PROVIDED DATA >>
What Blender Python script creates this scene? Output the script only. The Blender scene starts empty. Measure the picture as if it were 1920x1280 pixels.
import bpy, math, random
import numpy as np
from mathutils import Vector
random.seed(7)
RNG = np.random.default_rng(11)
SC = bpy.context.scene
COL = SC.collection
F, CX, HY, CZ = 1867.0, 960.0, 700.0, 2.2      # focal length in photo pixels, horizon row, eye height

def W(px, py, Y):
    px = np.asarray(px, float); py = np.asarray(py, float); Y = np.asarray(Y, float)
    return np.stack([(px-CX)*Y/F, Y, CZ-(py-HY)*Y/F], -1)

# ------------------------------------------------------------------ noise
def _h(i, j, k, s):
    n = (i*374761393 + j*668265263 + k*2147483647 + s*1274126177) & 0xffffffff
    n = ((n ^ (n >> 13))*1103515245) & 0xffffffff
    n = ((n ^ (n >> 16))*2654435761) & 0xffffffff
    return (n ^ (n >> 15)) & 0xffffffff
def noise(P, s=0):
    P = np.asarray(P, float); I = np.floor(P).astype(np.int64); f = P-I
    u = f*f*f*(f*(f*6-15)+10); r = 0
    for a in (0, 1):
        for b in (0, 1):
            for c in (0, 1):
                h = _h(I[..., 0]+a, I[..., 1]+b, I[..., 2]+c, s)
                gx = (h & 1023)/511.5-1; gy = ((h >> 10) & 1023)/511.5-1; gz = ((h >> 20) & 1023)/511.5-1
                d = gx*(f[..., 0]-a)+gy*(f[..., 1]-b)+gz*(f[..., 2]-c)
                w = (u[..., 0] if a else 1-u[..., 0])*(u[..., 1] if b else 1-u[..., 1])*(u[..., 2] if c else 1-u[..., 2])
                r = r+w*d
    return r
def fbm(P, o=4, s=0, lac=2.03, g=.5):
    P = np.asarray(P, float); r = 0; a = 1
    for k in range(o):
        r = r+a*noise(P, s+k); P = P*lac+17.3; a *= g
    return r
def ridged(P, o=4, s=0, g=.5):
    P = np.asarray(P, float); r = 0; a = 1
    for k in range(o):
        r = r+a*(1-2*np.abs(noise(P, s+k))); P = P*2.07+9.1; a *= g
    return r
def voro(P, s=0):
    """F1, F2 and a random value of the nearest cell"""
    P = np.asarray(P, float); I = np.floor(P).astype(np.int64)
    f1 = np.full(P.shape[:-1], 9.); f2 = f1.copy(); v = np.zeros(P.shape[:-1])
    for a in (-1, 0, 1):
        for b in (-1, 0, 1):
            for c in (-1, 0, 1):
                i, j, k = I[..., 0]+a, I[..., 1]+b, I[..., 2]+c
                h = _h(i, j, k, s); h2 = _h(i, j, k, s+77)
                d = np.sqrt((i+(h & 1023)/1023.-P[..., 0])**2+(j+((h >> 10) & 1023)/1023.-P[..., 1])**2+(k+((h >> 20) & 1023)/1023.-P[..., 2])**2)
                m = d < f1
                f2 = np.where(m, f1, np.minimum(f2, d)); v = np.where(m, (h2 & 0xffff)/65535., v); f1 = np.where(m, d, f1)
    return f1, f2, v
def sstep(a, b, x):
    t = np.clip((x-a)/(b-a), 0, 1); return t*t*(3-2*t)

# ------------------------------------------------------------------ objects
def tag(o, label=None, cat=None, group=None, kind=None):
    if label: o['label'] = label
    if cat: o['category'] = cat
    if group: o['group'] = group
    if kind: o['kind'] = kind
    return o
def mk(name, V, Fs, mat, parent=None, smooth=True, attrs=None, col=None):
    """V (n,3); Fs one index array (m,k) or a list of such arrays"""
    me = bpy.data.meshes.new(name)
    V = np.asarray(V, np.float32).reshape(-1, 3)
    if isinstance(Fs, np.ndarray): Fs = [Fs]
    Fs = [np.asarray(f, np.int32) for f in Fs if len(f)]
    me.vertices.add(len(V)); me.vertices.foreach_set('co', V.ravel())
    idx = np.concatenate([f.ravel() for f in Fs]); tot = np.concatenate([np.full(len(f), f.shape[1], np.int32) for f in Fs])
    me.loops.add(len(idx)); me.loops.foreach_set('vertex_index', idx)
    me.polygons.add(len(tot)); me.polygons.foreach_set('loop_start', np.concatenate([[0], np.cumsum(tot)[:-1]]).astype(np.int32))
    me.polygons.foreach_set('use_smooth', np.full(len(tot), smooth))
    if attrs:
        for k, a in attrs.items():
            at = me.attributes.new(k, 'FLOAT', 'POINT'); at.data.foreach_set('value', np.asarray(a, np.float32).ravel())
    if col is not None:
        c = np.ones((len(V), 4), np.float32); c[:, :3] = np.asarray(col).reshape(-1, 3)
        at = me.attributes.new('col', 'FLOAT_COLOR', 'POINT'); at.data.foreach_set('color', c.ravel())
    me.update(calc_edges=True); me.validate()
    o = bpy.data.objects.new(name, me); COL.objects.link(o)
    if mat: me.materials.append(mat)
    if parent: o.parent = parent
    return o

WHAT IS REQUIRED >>
Your task is to print the whole listing again exactly.

COMPLETE RESPONSE >>
What Blender Python script creates this scene? Output the script only. The Blender scene starts empty. Measure the picture as if it were 1920x1280 pixels.
import bpy, math, random
import numpy as np
from mathutils import Vector
random.seed(7)
RNG = np.random.default_rng(11)
SC = bpy.context.scene
COL = SC.collection
F, CX, HY, CZ = 1867.0, 960.0, 700.0, 2.2      # focal length in photo pixels, horizon row, eye height

def W(px, py, Y):
    px = np.asarray(px, float); py = np.asarray(py, float); Y = np.asarray(Y, float)
    return np.stack([(px-CX)*Y/F, Y, CZ-(py-HY)*Y/F], -1)

# ------------------------------------------------------------------ noise
def _h(i, j, k, s):
    n = (i*374761393 + j*668265263 + k*2147483647 + s*1274126177) & 0xffffffff
    n = ((n ^ (n >> 13))*1103515245) & 0xffffffff
    n = ((n ^ (n >> 16))*2654435761) & 0xffffffff
    return (n ^ (n >> 15)) & 0xffffffff
def noise(P, s=0):
    P = np.asarray(P, float); I = np.floor(P).astype(np.int64); f = P-I
    u = f*f*f*(f*(f*6-15)+10); r = 0
    for a in (0, 1):
        for b in (0, 1):
            for c in (0, 1):
                h = _h(I[..., 0]+a, I[..., 1]+b, I[..., 2]+c, s)
                gx = (h & 1023)/511.5-1; gy = ((h >> 10) & 1023)/511.5-1; gz = ((h >> 20) & 1023)/511.5-1
                d = gx*(f[..., 0]-a)+gy*(f[..., 1]-b)+gz*(f[..., 2]-c)
                w = (u[..., 0] if a else 1-u[..., 0])*(u[..., 1] if b else 1-u[..., 1])*(u[..., 2] if c else 1-u[..., 2])
                r = r+w*d
    return r
def fbm(P, o=4, s=0, lac=2.03, g=.5):
    P = np.asarray(P, float); r = 0; a = 1
    for k in range(o):
        r = r+a*noise(P, s+k); P = P*lac+17.3; a *= g
    return r
def ridged(P, o=4, s=0, g=.5):
    P = np.asarray(P, float); r = 0; a = 1
    for k in range(o):
        r = r+a*(1-2*np.abs(noise(P, s+k))); P = P*2.07+9.1; a *= g
    return r
def voro(P, s=0):
    """F1, F2 and a random value of the nearest cell"""
    P = np.asarray(P, float); I = np.floor(P).astype(np.int64)
    f1 = np.full(P.shape[:-1], 9.); f2 = f1.copy(); v = np.zeros(P.shape[:-1])
    for a in (-1, 0, 1):
        for b in (-1, 0, 1):
            for c in (-1, 0, 1):
                i, j, k = I[..., 0]+a, I[..., 1]+b, I[..., 2]+c
                h = _h(i, j, k, s); h2 = _h(i, j, k, s+77)
                d = np.sqrt((i+(h & 1023)/1023.-P[..., 0])**2+(j+((h >> 10) & 1023)/1023.-P[..., 1])**2+(k+((h >> 20) & 1023)/1023.-P[..., 2])**2)
                m = d < f1
                f2 = np.where(m, f1, np.minimum(f2, d)); v = np.where(m, (h2 & 0xffff)/65535., v); f1 = np.where(m, d, f1)
    return f1, f2, v
def sstep(a, b, x):
    t = np.clip((x-a)/(b-a), 0, 1); return t*t*(3-2*t)

# ------------------------------------------------------------------ objects
def tag(o, label=None, cat=None, group=None, kind=None):
    if label: o['label'] = label
    if cat: o['category'] = cat
    if group: o['group'] = group
    if kind: o['kind'] = kind
    return o
def mk(name, V, Fs, mat, parent=None, smooth=True, attrs=None, col=None):
    """V (n,3); Fs one index array (m,k) or a list of such arrays"""
    me = bpy.data.meshes.new(name)
    V = np.asarray(V, np.float32).reshape(-1, 3)
    if isinstance(Fs, np.ndarray): Fs = [Fs]
    Fs = [np.asarray(f, np.int32) for f in Fs if len(f)]
    me.vertices.add(len(V)); me.vertices.foreach_set('co', V.ravel())
    idx = np.concatenate([f.ravel() for f in Fs]); tot = np.concatenate([np.full(len(f), f.shape[1], np.int32) for f in Fs])
    me.loops.add(len(idx)); me.loops.foreach_set('vertex_index', idx)
    me.polygons.add(len(tot)); me.polygons.foreach_set('loop_start', np.concatenate([[0], np.cumsum(tot)[:-1]]).astype(np.int32))
    me.polygons.foreach_set('use_smooth', np.full(len(tot), smooth))
    if attrs:
        for k, a in attrs.items():
            at = me.attributes.new(k, 'FLOAT', 'POINT'); at.data.foreach_set('value', np.asarray(a, np.float32).ravel())
    if col is not None:
        c = np.ones((len(V), 4), np.float32); c[:, :3] = np.asarray(col).reshape(-1, 3)
        at = me.attributes.new('col', 'FLOAT_COLOR', 'POINT'); at.data.foreach_set('color', c.ravel())
    me.update(calc_edges=True); me.validate()
    o = bpy.data.objects.new(name, me); COL.objects.link(o)
    if mat: me.materials.append(mat)
    if parent: o.parent = parent
    return o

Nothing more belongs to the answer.